Clinton and the Mandate of Heaven
Jude Wanniski
August 18, 1998


Memo To: Bob Woodward, Washington Post
From: Jude Wanniski
Re: Nixon and Clinton

I heard your old partner, Carl Bernstein, on CBS radio last night, talking about the differences between Watergate and Lewinsky. What a jerk, if you don't mind my saying so, Bob. I did not mind him saying that President Clinton only lied about sex, so it is no big deal. He's entitled to that opinion, shared by many. What made me ill was his description of Nixon. He called him "a criminal President, who ordered firebombings, break-ins, and the hiring of goon squads and thugs to disrupt election campaigns," etc. He ran on at the mouth about the pure evil of Nixon in an outrageous caricature of the Watergate scandal. He should have his mouth washed out.

The biggest differences between 1974 and 1998, and between the Nixon presidency and the Clinton presidency, is that we were up to our ears in the Cold War back then, still up to our ears in Vietnam, and had a domestic economy that was in the toilet because of the rotten economic ideas foisted upon the Nixon White House by Ph.D. economists of the Keynesian and monetarist flavor. When Nixon went to work every day in the Oval Office, he was confronted with an impossible three-dimensional chess problem, compounded by national security leaks by do-gooders in the government who hated his guts. He was no criminal President. To this day, I think he died believing he would have won a Senate impeachment trial, a belief shared, I think, by his lawyer/confidant at the time, Leonard Garment. Nixon threw in the towel because he "lost the Mandate of Heaven."
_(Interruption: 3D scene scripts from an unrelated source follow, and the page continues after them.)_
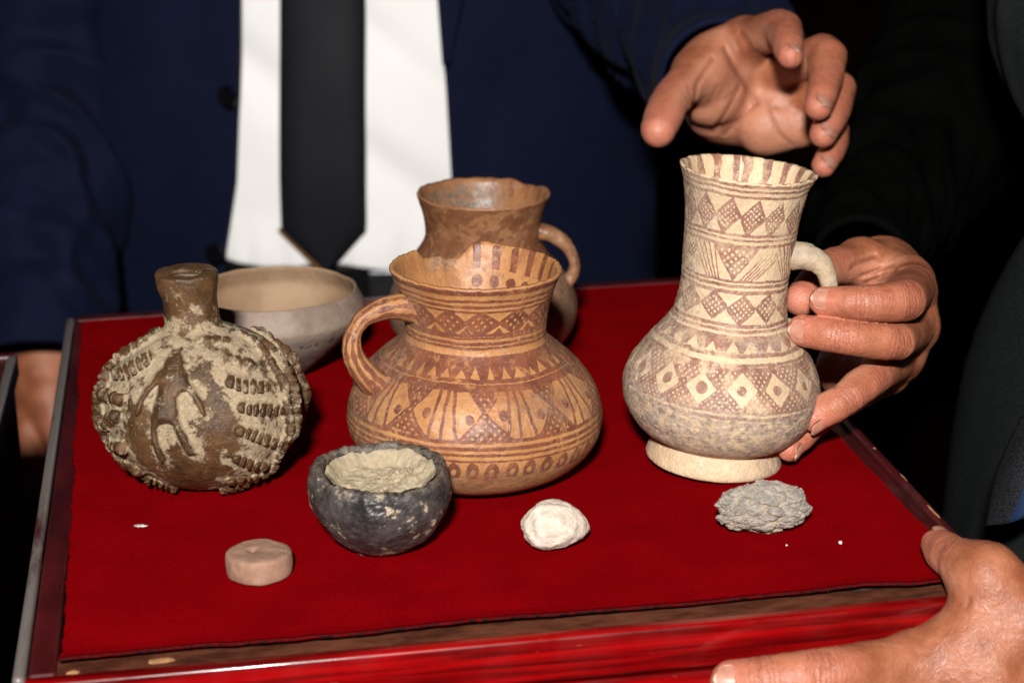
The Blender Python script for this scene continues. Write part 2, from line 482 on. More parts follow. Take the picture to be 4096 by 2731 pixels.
# frayed dark selvedge under the velvet edge
def selvedge():
    P = ring_pts[:300]  # along the front
    n = len(P)
    off = np.array([0, -0.0003, -0.0004])
    jit = perlin(P * 900)[:, None] * np.array([[0, 0.00025, 0.0001]])
    A = P + np.array([0, 0.0006, -0.0006]); B = P + off + jit; Cc = B + np.array([0, 0.0003, -0.0006]); D2 = A + np.array([0, 0, -0.0016])
    V = np.vstack([A, B, Cc, D2])
    i = np.arange(n - 1)
    Fq = np.vstack([np.stack([i + r * n, i + 1 + r * n, i + 1 + ((r + 1) % 4) * n, i + ((r + 1) % 4) * n], -1) for r in range(4)])
    mesh_obj('velvet_backing_edge', V, Fq, mat_plain('grey_backing', (0.006, 0.005, 0.005), 0.9, 0.8, 900, spec=0.1), box, smooth=False)
selvedge()
chip('bare_wood_chip', (-0.118, VF + 0.0112, ZT - 0.0026), (0.0035, 0.0013, 0.0008), M_RAWWOOD, box, 3)
chip('bare_wood_chip', (-0.1455, VF + 0.0085, ZT - 0.0026), (0.0016, 0.0009, 0.0006), M_RAWWOOD, box, 5)
for k, (v, l) in enumerate(((-0.060, 0.0016), (-0.093, 0.0042), (-0.128, 0.0060))):
    chip('bare_wood_chip', (UR - 0.0021 + 0.0008 * (k % 2), v, ZT + 0.0006), (0.0005, l, 0.0004), M_RAWWOOD, box, 11 + k)
beam('brass_catch', (0.036, VF - 0.0022, -0.0345), (0.0435, VF + 0.0012, -0.0265), M_BRASS, box, 0.001, 3, True)

# the edge of a second, similar box at the left
b2 = empty('wooden_box', 'dark maroon wooden box edge at the far left, next to the velvet box', 'box', (-0.2365, 0.9305, 0.0), (0, 0, math.radians(8.3)))
beam('outer_bead', (-0.0045, -0.32, -0.012), (0.0, 0.0, 0.0005), M_BEAD, b2, 0.0019, 4, True)
beam('side_rail', (-0.016, -0.3195, -0.012), (-0.0048, -0.0005, -0.0012), M_MAROON, b2, 0.0012)
beam('side_panel', (-0.013, -0.318, -0.085), (-0.0018, -0.004, -0.0125), M_LACQ2, b2, 0.001)
beam('back_rail', (-0.12, 0.0003, -0.012), (0.0, 0.006, 0.0004), M_MAROON, b2, 0.0015, 3)
beam('top_panel', (-0.12, -0.318, -0.014), (-0.0165, -0.001, -0.002), M_MAROON, b2, 0.001)

# ---------------------------------------------------------------- brush strokes as distance fields (profile units)
def per(x, period, phase=0.0):
    """signed offset to the nearest repeat"""
    return (x - phase + period / 2) % period - period / 2
def line(x, w): return np.abs(x) - w / 2
def band(h, a, b): return np.maximum(a - h, h - b)
def hatch(x, h, period, w):
    p = (x + h) / 1.4142; q = (x - h) / 1.4142
    return np.minimum(np.abs(per(p, period)) - w / 2, np.abs(per(q, period)) - w / 2)
def diamond(x, h, hw, hh):
    return (np.abs(x) / hw + np.abs(h) / hh - 1) * (hw * hh / np.hypot(hw, hh))
def tri(x, h, hw, h0, h1):
    """triangle with base at h0 (half width hw) and apex at h1 (either direction)"""
    s = np.sign(h1 - h0)
    t = (h - h0) / (h1 - h0)
    side = (np.abs(x) - hw * (1 - t)) * np.abs(h1 - h0) / np.hypot(hw, np.abs(h1 - h0))
    return np.maximum(side, -s * (h - h0))
def segd(x, h, x0, h0, x1, h1, w):
    dx, dh = x1 - x0, h1 - h0
    t = np.clip(((x - x0) * dx + (h - h0) * dh) / (dx * dx + dh * dh), 0, 1)
    return np.hypot(x - x0 - t * dx, h - h0 - t * dh) - w / 2
U = np.minimum; I_ = np.maximum
def cellrnd(th, n, phase, seed):
    k = np.round((th - phase) / (2 * math.pi / n)).astype(int) % n
    return np.random.RandomState(seed).uniform(-1, 1, (n, 4))[k]

def jar_paint(th, h, r, side):
    h = h + 7 * perlin(np.stack([np.sin(th) * 2.2, np.cos(th) * 2.2, h / 160], -1)) + 3 * perlin(np.stack([np.sin(th) * 9, np.cos(th) * 9, h / 60], -1))
    th = th + 0.014 * perlin(np.stack([np.sin(th) * 5, np.cos(th) * 5, h / 90 + 9], -1))
    d = np.full(h.shape, 60.0)
    d = U(d, 1196 - h)                                             # painted lip
    for hh, w in ((1160, 18), (1126, 19), (1096, 14), (953, 20), (934, 12), (902, 19), (877, 16), (730, 18), (706, 21), (452, 21), (412, 22), (377, 16)):
        d = U(d, line(h - hh, w))
    # neck lattice of hatched lozenges
    x = per(th, 2 * math.pi / 14, 0.10) * 405
    c = cellrnd(th, 14, 0.10, 6)
    dmd = diamond(x + 9 * c[..., 0], h - 1025 - 8 * c[..., 1], 90 + 9 * c[..., 2], 70)
    dm = I_(dmd, hatch(x + 0.3 * h * c[..., 3], h, 34, 20))
    dm = U(dm, np.abs(dmd) - 11)
    d = U(d, I_(dm, band(h, 950, 1098)))
    x2 = per(th, 2 * math.pi / 14, 0.10 + math.pi / 14) * 405
    d = U(d, I_(tri(x2, h, 44, 950, 1000), band(h, 950, 1000)))
    # comb of pale triangles on a dark band
    x = per(th, 2 * math.pi / 38, 0.02) * 480
    comb = I_(band(h, 738, 836), -tri(x + 6 * cellrnd(th, 38, 0.02, 4)[..., 0], h, 25 + 8 * cellrnd(th, 38, 0.02, 4)[..., 1], 737, 786 + 10 * cellrnd(th, 38, 0.02, 4)[..., 2]))
    d = U(d, comb)
    # panel of triple uprights and hatched hourglasses
    P = 2 * math.pi / 10
    pan = np.full(h.shape, 60.0)
    for o, sl in ((-0.088, 0.03), (0.0, 0.012), (0.098, -0.025)):
        x = per(th, P, -0.245 + o + sl * (h - 560) / 110) * (r * 0.5 + 330)
        pan = U(pan, line(x, 19))
    x = per(th, P, 0.085) * 660
    c = cellrnd(th, 10, 0.085, 7)
    x = x + 8 * c[..., 0] + 0.06 * (h - 560) * c[..., 1]
    up = tri(x - 8, h, 92 + 10 * c[..., 2], 684, 588); lo = tri(x, h, 134 + 12 * c[..., 3], 455, 604)
    pan = U(pan, I_(up, hatch(x, h, 31, 19))); pan = U(pan, I_(lo, hatch(x, h, 33, 19)))
    pan = U(pan, I_(np.abs(lo) - 7, band(h, 455, 604))); pan = U(pan, I_(np.abs(up) - 6, band(h, 588, 684)))
    for dx, hh in ((-80, 566), (106, 582)):
        pan = U(pan, np.hypot(x - dx, h - hh) - 24)
    # one panel is washed over with brown
    d = U(d, I_(pan, band(h, 452, 690)))
    d = U(d, line(h - 690, 12))
    # strokes around the foot
    x = per(th, 2 * math.pi / 42, 0.0) * 715
    ov = np.abs(np.hypot(x / 0.62, (h - 275)) - 42) * 0.6 - 12
    d = U(d, I_(ov, 236 - h))
    d = U(d, line(h - 344, 12))
    # inside: strokes hanging from the lip and a row of dots
    xi = per(th, 0.2618, 2.617) * 428
    ins = I_(line(xi, 46 ), band(h, 1098, 1236)) + 0 * h
    ins = U(ins, np.hypot(xi, (h - 1034)) - 34)
    gate = np.where((th > 1.6) | (th < -2.95), 0, 40)
    return np.where(side > 0.5, ins + gate, d)

def jug_paint(th, h, r, side):
    h = h + 5 * perlin(np.stack([np.sin(th) * 2.4, np.cos(th) * 2.4, h / 150], -1)) + 2.5 * perlin(np.stack([np.sin(th) * 10, np.cos(th) * 10, h / 50], -1))
    th = th + 0.016 * perlin(np.stack([np.sin(th) * 5, np.cos(th) * 5, h / 80 + 5], -1))
    d = np.full(h.shape, 60.0)
    for hh, w in ((1259, 13), (1237, 11), (1212, 12), (1047, 12), (1027, 10), (1003, 13), (849, 11), (829, 14), (803, 16), (664, 16), (643, 13), (557, 15), (524, 12), (346, 13), (322, 14)):
        d = U(d, line(h - hh, w))
    x = per(th, 2 * math.pi / 15, 0.05) * 252
    c = cellrnd(th, 15, 0.05, 3)
    dm = diamond(x + 5 * c[..., 0] - (h - 1124) * 0.16 * (c[..., 1] + 0.9), h - 1124 - 7 * c[..., 2], 52 + 5 * c[..., 3], 74)
    d = U(d, U(I_(dm, hatch(x, h, 17, 8.5)), np.abs(dm) - 5))
    # triangle panel with fanned strokes
    y = per(th, 2 * math.pi / 4, -0.16)
    x = y * 242
    tr = tri(x + 2, h, 92, 992, 858)
    pan = U(I_(tr, hatch(x, h, 22, 10.5)), np.abs(tr) - 4.5)
    for k in range(5):
        pan = U(pan, segd(x, h, -208 + 27 * k, 1000, -82 + 14 * k - 40, 852, 7.5))
        pan = U(pan, segd(x, h, 222 - 26 * k, 985 - 6 * k, 72 - 18 * k + 30, 862 - 2 * k, 7.5))
    d = U(d, I_(pan, band(h, 850, 1000)))
    x = per(th, 2 * math.pi / 12, 0.04) * 240
    c = cellrnd(th, 12, 0.04, 5)
    dm = diamond(x + 5 * c[..., 0] - (h - 735) * 0.12 * c[..., 1], h - 735 - 6 * c[..., 2], 60 + 6 * c[..., 3], 56 + 4 * c[..., 1])
    d = U(d, U(I_(dm, hatch(x, h, 18, 8.5)), np.abs(dm) - 5))
    # comb
    x = per(th, 2 * math.pi / 22, 0.235) * 292
    d = U(d, I_(band(h, 568, 626), -tri(x + 6 * cellrnd(th, 22, 0.235, 8)[..., 0], h, 27 + 7 * cellrnd(th, 22, 0.235, 8)[..., 1], 569, 603 + 9 * cellrnd(th, 22, 0.235, 8)[..., 2])))
    # body: pale lozenges with a dot on hatched ground
    x = per(th, 2 * math.pi / 15, 0.066) * 404
    c = cellrnd(th, 15, 0.066, 9)
    dm = diamond(x + 5 * c[..., 0] - (h - 432) * 0.10 * c[..., 1], h - 432 - 5 * c[..., 2], 72 + 6 * c[..., 3], 74 + 6 * c[..., 1])
    ground = I_(hatch(x, h, 20, 12), -dm)
    ground = U(ground, np.abs(dm) - 3.0)
    ground = U(ground, np.hypot(x + 4 * c[..., 2], h - 430) - 23 - 4 * c[..., 0])
    d = U(d, I_(ground, band(h, 352, 514)))
    d = U(d, line(h - 508, 16))
    d = np.where(h < 300, 60, d)
    ins = line(per(th + 0.05 * perlin(np.stack([th * 3, h / 60, th * 0], -1)), 0.36, 2.66) * 262, 40 + 14 * perlin(np.stack([th * 2.3, h / 40, th * 0 + 5], -1)))
    ins = np.maximum(I_(ins, 1150 - h), -2.2)
    return np.where(side > 0.5, ins, d)

def vessel(name, label, cat, D, mat, nout, nin, nth, paint=None, zone=None, rim=None, warp=0.006, dent=0.0, seed=0.0, gritty=0.00012, part='body'):
    root = empty(name, label, cat, D['pos'], (math.radians(-D['lean'][1]), math.radians(D['lean'][0]), 0))
    r, h, side, th = lathe_grid(D['outer'], D['inner'], nout, nin, nth)
    R2 = np.repeat(r[:, None], nth, 1); H2 = np.repeat(h[:, None], nth, 1); T2 = np.repeat(th[None, :], len(r), 0); S2 = np.repeat(side[:, None], nth, 1)
    R3, H3 = R2.copy(), H2.copy()
    if rim is not None:
        dr, dh = rim(T2, H2, S2); R3 = R3 + dr; H3 = H3 + dh
    P = np.stack([R3 * D['ur'] * np.sin(T2), -R3 * D['ur'] * np.cos(T2), H3 * D['uh']], -1)
    sc = max(r) * D['ur']
    q = P / sc
    keep = smoothstep(0.0, 0.06, (H3 - H3.min()) / (H3.max() - H3.min()))
    low = fbm(q * 1.3 + seed, 2) * warp * sc * 2.2
    mid = fbm(q * 6.5 + seed + 5, 3) * warp * sc * 0.55
    fine = fbm(q * 34 + seed + 9, 3) * gritty
    outw = np.stack([np.sin(T2), -np.cos(T2), np.zeros_like(T2)], -1)
    amp = (low + mid * (1 + dent) + fine) * np.where(R2 > 1, 1, 0)
    P = P + outw * amp[..., None]
    P[..., 2] += keep * (0.5 * mid + 0.4 * low + fine * 0.5)
    V = P.reshape(-1, 3)
    at = {}
    at['paint'] = (np.clip(paint(T2, H2, R2, S2) * D['ur'] * 1000, -2, 2) if paint else np.full(T2.shape, 2.0)).ravel()
    at['zone'] = (zone(T2, H2, S2) if zone else np.zeros(T2.shape)).ravel()
    at['inside'] = S2.ravel()
    Fq = lathe_faces(len(r), nth)[:, ::-1]
    mesh_obj(part, V, Fq[:, ::-1], mat, root, at)
    return root

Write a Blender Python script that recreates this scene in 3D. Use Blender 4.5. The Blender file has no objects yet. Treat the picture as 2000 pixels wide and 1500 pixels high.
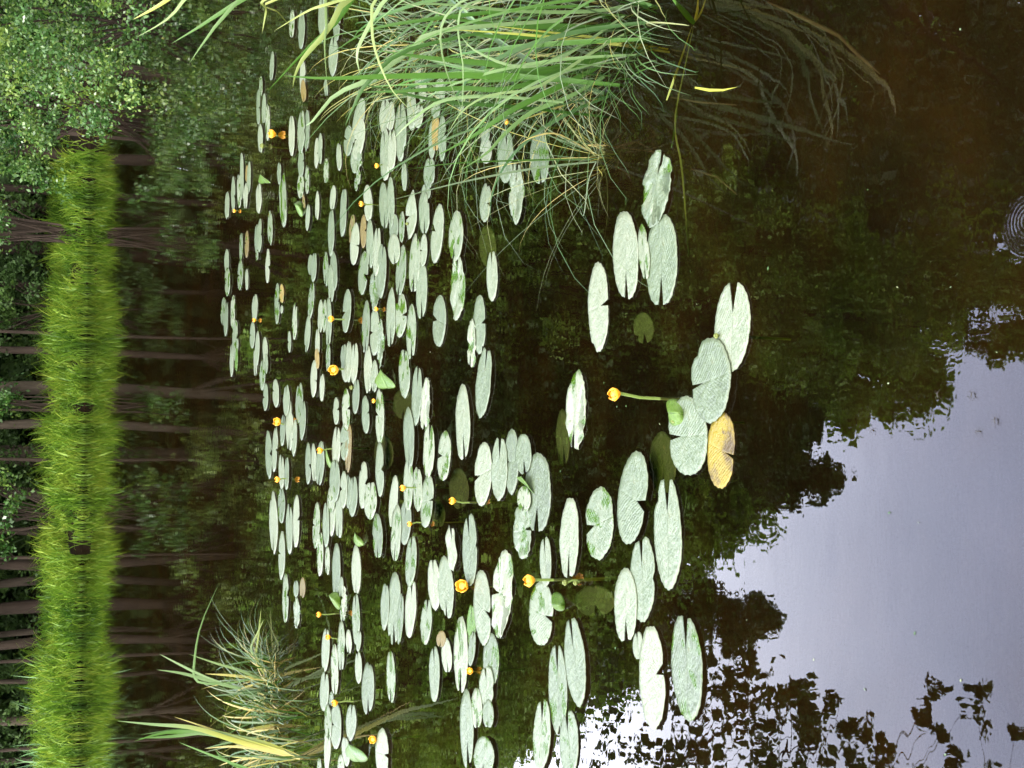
import bpy, math, random
import numpy as np
from mathutils import Vector, noise as mnoise
C = bpy.context.scene.collection
SC = bpy.context.scene
R_ = math.radians

# ------------------------------------------------------------------ camera frame
H = 1.8
PITCH = R_(22.2)
ROLL = 0.030
FPX = 2500.0
F = np.array([0, math.cos(PITCH), -math.sin(PITCH)])
U = np.array([0, math.sin(PITCH), math.cos(PITCH)])
RT = np.array([1.0, 0, 0])
CX = -math.cos(ROLL) * U + math.sin(ROLL) * RT
CY = math.sin(ROLL) * U + math.cos(ROLL) * RT
EYE = np.array([0, 0, H])

def ray(x, y):
    d = F + (x - 1000.0) / FPX * CX + (750.0 - y) / FPX * CY
    return d / np.linalg.norm(d)

def at(x, y, z=0.0):
    """point of the horizontal plane z seen at photo pixel (x, y)"""
    d = ray(x, y)
    return EYE + d * ((z - H) / d[2])

def at_y(x, y, Y):
    d = ray(x, y)
    return EYE + d * (Y / d[1])

def mirror_z(x, y, Y):
    """where the line of sight mirrored in the pond meets the upright plane at distance Y"""
    p = at(x, y); d = ray(x, y).copy(); d[2] = -d[2]
    return p + d * ((Y - p[1]) / d[1])

# ------------------------------------------------------------------ helpers
def tag(o, label=None, cat=None, group=None, kind=None):
    if label: o['label'] = label
    if cat: o['category'] = cat
    if group: o['group'] = group
    if kind: o['kind'] = kind
    return o

def empty(name, loc):
    o = bpy.data.objects.new(name, None); C.objects.link(o)
    o.location = loc; o.empty_display_size = 0.1
    return o

def mesh_obj(name, verts, faces, mat, parent=None, smooth=True, uv=None, tint=None, loc=None):
    verts = np.asarray(verts, dtype=np.float64).reshape(-1, 3)
    me = bpy.data.meshes.new(name)
    if isinstance(faces, np.ndarray):
        nf, k = faces.shape
        me.vertices.add(len(verts)); me.vertices.foreach_set('co', verts.astype(np.float32).ravel())
        me.loops.add(nf * k); me.loops.foreach_set('vertex_index', faces.astype(np.int32).ravel())
        me.polygons.add(nf)
        me.polygons.foreach_set('loop_start', np.arange(0, nf * k, k, dtype=np.int32))
        me.polygons.foreach_set('loop_total', np.full(nf, k, dtype=np.int32))
        me.update(calc_edges=True); me.validate()
    else:
        me.from_pydata([tuple(v) for v in verts], [], faces); me.update()
    if smooth:
        me.polygons.foreach_set('use_smooth', np.ones(len(me.polygons), dtype=bool))
    if uv is not None:
        ul = me.uv_layers.new(name='UVMap')
        li = np.empty(len(me.loops), dtype=np.int32); me.loops.foreach_get('vertex_index', li)
        ul.data.foreach_set('uv', np.asarray(uv, dtype=np.float32)[li].ravel())
    if tint is not None:
        a = me.attributes.new('tint', 'FLOAT', 'POINT')
        a.data.foreach_set('value', np.asarray(tint, dtype=np.float32))
    if mat: me.materials.append(mat)
    o = bpy.data.objects.new(name, me); C.objects.link(o)
    if parent is not None: o.parent = parent
    if loc is not None: o.location = loc
    return o

def copy_tree(o, parent=None):
    c = o.copy(); C.objects.link(c)
    if parent is not None: c.parent = parent
    for ch in list(o.children): copy_tree(ch, c)
    return c

def tube(path, radii, n=8, cap=True):
    """vertices and quads of a tapered tube along a path"""
    path = [np.asarray(p, float) for p in path]
    V, Fc = [], []
    prev = None
    for i, p in enumerate(path):
        t = path[min(i + 1, len(path) - 1)] - path[max(i - 1, 0)]
        t = t / (np.linalg.norm(t) + 1e-9)
        a = prev if prev is not None else (np.array([1.0, 0, 0]) if abs(t[0]) < .8 else np.array([0, 1.0, 0]))
        a = a - t * a.dot(t); a /= np.linalg.norm(a) + 1e-9
        b = np.cross(t, a); prev = a
        for k in range(n):
            w = 2 * math.pi * k / n
            V.append(p + radii[i] * (math.cos(w) * a + math.sin(w) * b))
    for i in range(len(path) - 1):
        for k in range(n):
            Fc.append((i * n + k, i * n + (k + 1) % n, (i + 1) * n + (k + 1) % n, (i + 1) * n + k))
    return V, Fc

class MB:
    def __init__(s): s.v, s.f, s.t = [], [], []
    def add(s, V, Fc, tint=None):
        o = len(s.v); s.v += [tuple(x) for x in V]
        s.f += [tuple(i + o for i in f) for f in Fc]
        s.t += [tint if tint is not None else 0.5] * len(V)
    def build(s, name, mat, parent=None, **k):
        return mesh_obj(name, np.array(s.v), s.f, mat, parent, tint=s.t, **k)

# ------------------------------------------------------------------ materials
def new_mat(name):
    m = bpy.data.materials.new(name); m.use_nodes = True
    nt = m.node_tree; nt.nodes.clear()
    return m, nt
def N(nt, typ, **kw):
    n = nt.nodes.new(typ)
    for k, v in kw.items():
        if k == 'inp':
            for kk, vv in v.items(): n.inputs[kk].default_value = vv
        else: setattr(n, k, v)
    return n
def L(nt, a, b): nt.links.new(a, b)
def ramp(nt, stops, interp='LINEAR'):
    n = nt.nodes.new('ShaderNodeValToRGB'); cr = n.color_ramp; cr.interpolation = interp
    while len(cr.elements) < len(stops): cr.elements.new(0.5)
    for e, (p, c) in zip(cr.elements, stops):
        e.position = p; e.color = (c[0], c[1], c[2], 1)
    return n

def leaf_mat(name, stops, rough=0.45, transl=0.3, use='tint', spec=0.5, noise_scale=None):
    """foliage: colour by per-leaf tint attribute, part of the light passing through"""
    m, nt = new_mat(name)
    out = N(nt, 'ShaderNodeOutputMaterial')
    at_ = N(nt, 'ShaderNodeAttribute', attribute_name='tint')
    rp = ramp(nt, stops)
    if noise_scale:
        tc = N(nt, 'ShaderNodeTexCoord'); nz = N(nt, 'ShaderNodeTexNoise', inp={'Scale': noise_scale, 'Detail': 2.0})
        L(nt, tc.outputs['Object'], nz.inputs['Vector'])
        ma = N(nt, 'ShaderNodeMath', operation='MULTIPLY_ADD', inp={1: 0.7, 2: -0.35})
        L(nt, nz.outputs['Fac'], ma.inputs[0])
        ad = N(nt, 'ShaderNodeMath', operation='ADD'); L(nt, at_.outputs['Fac'], ad.inputs[0]); L(nt, ma.outputs[0], ad.inputs[1])
        L(nt, ad.outputs[0], rp.inputs['Fac'])
    else:
        L(nt, at_.outputs['Fac'], rp.inputs['Fac'])
    p = N(nt, 'ShaderNodeBsdfPrincipled', inp={'Roughness': rough, 'Specular IOR Level': spec})
    L(nt, rp.outputs['Color'], p.inputs['Base Color'])
    t = N(nt, 'ShaderNodeBsdfTranslucent')
    L(nt, rp.outputs['Color'], t.inputs['Color'])
    mx = N(nt, 'ShaderNodeMixShader', inp={0: transl})
    L(nt, p.outputs[0], mx.inputs[1]); L(nt, t.outputs[0], mx.inputs[2])
    L(nt, mx.outputs[0], out.inputs['Surface'])
    return m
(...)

That is, the people of the United States went to a great deal of trouble to elect Nixon to the presidency, choosing him over all other available possibilities. What he did that was wrong was not evil or criminal, in exactly the meaning of his defense that when the President does it, it isn't illegal. Throughout history, national electorates have permitted their top leader an extra degree of freedom, to be able to deal with unanticipated eventualities that threaten the realm or the nation. It is indefinable, except for the Chinese phrase, the Mandate of Heaven. That is, if you exercise your extra degree of freedom, you better show a positive return, or the Mandate will be withdrawn. President Nixon quit when he'd lost the capacity to manage, and knew the country could not be without a manager for the two years it would take for a Senate trial.

When I watched the President last night, I was not at all sure whether it added or subtracted from his Mandate. My wife Patricia was definite in believing that he would lose the Mandate of Heaven. Her argument was that "the people who shop at Wal-Mart will not swallow his now admitting he had sex with a 21-year-old intern, and still blame Ken Starr." There are a great many people I know who believe he should resign, and that this incident is only one of many such acts by a criminal President. I'm not sure. It will take awhile for me to think about this, whether it is better or worse for the nation to let Clinton lose the Mandate and force him out of office. There are so many problems facing the country and the world, and Al Gore makes me nervous.